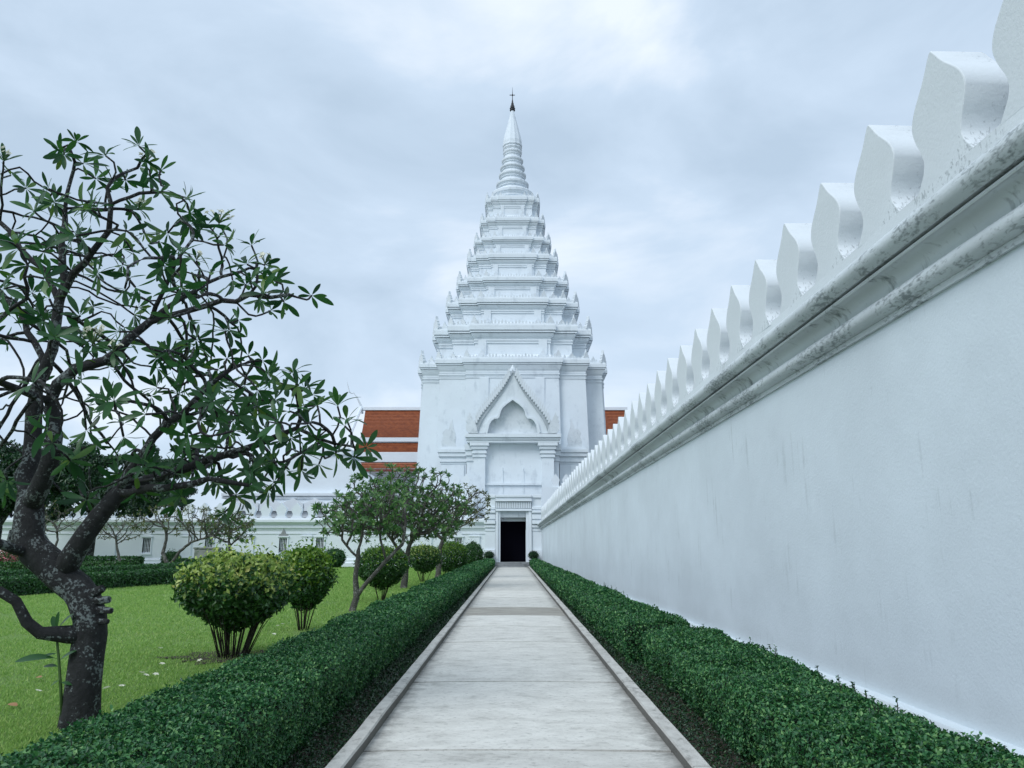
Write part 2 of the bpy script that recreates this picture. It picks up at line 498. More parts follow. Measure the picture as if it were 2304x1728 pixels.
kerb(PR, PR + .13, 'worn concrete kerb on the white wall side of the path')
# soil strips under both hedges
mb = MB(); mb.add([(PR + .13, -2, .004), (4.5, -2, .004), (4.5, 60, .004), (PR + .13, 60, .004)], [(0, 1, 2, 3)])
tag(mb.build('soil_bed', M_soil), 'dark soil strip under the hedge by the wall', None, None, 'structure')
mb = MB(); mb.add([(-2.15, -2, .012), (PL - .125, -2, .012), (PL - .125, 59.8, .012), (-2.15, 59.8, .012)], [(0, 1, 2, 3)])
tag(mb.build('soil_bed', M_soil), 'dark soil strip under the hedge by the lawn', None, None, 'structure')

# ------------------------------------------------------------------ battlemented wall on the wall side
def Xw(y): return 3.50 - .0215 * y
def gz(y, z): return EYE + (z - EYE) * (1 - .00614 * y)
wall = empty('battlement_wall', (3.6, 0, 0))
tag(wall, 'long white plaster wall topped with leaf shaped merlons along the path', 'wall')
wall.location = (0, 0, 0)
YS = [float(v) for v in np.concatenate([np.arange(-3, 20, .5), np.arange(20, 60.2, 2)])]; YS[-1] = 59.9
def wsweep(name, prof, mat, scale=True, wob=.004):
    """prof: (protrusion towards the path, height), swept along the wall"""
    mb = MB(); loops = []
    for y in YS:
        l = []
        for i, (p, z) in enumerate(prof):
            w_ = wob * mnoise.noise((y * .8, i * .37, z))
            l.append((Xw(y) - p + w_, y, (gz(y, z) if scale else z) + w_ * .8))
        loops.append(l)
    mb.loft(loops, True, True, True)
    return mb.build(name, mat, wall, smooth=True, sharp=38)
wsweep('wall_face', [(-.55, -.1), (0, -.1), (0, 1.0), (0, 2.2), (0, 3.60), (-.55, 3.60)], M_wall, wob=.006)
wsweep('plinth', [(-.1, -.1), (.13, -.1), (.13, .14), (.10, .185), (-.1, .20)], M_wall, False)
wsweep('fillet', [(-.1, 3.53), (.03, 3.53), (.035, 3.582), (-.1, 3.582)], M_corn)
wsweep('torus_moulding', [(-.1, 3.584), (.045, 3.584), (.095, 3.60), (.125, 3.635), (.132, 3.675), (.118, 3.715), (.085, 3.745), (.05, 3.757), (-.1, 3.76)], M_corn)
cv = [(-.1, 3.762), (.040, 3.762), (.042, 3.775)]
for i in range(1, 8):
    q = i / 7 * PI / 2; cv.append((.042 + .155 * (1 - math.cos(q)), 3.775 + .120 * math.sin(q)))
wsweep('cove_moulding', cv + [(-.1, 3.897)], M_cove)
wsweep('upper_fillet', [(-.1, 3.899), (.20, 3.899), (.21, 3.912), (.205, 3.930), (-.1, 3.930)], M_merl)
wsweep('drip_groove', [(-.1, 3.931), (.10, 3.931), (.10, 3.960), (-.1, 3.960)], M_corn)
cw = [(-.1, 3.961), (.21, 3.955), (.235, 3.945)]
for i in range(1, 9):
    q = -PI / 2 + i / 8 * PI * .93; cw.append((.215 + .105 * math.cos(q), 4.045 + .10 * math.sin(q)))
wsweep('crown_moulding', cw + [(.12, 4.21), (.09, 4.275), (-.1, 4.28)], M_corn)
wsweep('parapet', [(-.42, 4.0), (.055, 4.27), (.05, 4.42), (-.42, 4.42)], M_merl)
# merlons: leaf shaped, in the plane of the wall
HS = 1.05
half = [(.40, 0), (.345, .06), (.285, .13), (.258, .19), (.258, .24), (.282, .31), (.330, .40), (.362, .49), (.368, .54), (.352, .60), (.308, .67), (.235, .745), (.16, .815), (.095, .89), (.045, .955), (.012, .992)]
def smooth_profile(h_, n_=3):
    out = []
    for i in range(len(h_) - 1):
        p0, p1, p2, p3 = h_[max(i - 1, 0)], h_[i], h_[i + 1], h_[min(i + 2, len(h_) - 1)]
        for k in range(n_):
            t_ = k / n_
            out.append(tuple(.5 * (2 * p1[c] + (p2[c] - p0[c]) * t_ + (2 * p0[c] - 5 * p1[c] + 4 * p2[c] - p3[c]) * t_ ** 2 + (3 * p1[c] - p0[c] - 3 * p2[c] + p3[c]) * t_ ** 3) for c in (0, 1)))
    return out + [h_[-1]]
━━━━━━
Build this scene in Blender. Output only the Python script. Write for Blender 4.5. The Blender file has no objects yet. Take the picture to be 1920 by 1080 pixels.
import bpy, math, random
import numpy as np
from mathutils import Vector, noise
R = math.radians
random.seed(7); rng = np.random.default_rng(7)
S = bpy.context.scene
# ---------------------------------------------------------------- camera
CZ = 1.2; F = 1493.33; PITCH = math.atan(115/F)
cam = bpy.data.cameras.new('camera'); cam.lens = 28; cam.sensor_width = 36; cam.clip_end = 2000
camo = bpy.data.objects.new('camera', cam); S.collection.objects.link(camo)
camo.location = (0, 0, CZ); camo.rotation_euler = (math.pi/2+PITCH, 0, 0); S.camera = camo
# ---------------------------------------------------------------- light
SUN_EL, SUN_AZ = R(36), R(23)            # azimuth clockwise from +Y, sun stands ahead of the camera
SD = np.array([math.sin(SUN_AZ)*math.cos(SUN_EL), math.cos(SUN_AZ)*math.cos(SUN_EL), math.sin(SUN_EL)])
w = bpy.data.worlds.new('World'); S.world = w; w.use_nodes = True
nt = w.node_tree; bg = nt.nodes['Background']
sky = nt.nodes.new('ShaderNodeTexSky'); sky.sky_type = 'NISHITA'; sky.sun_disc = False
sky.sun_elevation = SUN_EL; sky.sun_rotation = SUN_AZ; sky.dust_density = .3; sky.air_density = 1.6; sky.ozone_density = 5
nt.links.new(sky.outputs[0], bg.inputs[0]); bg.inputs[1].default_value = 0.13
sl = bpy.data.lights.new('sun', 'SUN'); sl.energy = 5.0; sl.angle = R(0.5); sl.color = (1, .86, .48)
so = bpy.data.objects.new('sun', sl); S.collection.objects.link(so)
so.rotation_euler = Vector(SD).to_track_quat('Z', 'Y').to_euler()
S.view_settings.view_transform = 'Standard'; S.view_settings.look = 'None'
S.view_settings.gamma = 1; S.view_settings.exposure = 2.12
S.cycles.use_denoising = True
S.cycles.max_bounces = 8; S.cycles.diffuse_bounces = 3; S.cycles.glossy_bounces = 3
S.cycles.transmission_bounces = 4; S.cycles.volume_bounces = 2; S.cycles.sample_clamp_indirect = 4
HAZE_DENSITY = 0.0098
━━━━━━
■ Directions:
Each line from the one bearing "Write part 2" through the one bearing "lawn', None, None, 'structure')" is to be duplicated without change; all remaining lines are to be left out.

■ Answer to the task:
Write part 2 of the bpy script that recreates this picture. It picks up at line 498. More parts follow. Measure the picture as if it were 2304x1728 pixels.
kerb(PR, PR + .13, 'worn concrete kerb on the white wall side of the path')
# soil strips under both hedges
mb = MB(); mb.add([(PR + .13, -2, .004), (4.5, -2, .004), (4.5, 60, .004), (PR + .13, 60, .004)], [(0, 1, 2, 3)])
tag(mb.build('soil_bed', M_soil), 'dark soil strip under the hedge by the wall', None, None, 'structure')
mb = MB(); mb.add([(-2.15, -2, .012), (PL - .125, -2, .012), (PL - .125, 59.8, .012), (-2.15, 59.8, .012)], [(0, 1, 2, 3)])
tag(mb.build('soil_bed', M_soil), 'dark soil strip under the hedge by the lawn', None, None, 'structure')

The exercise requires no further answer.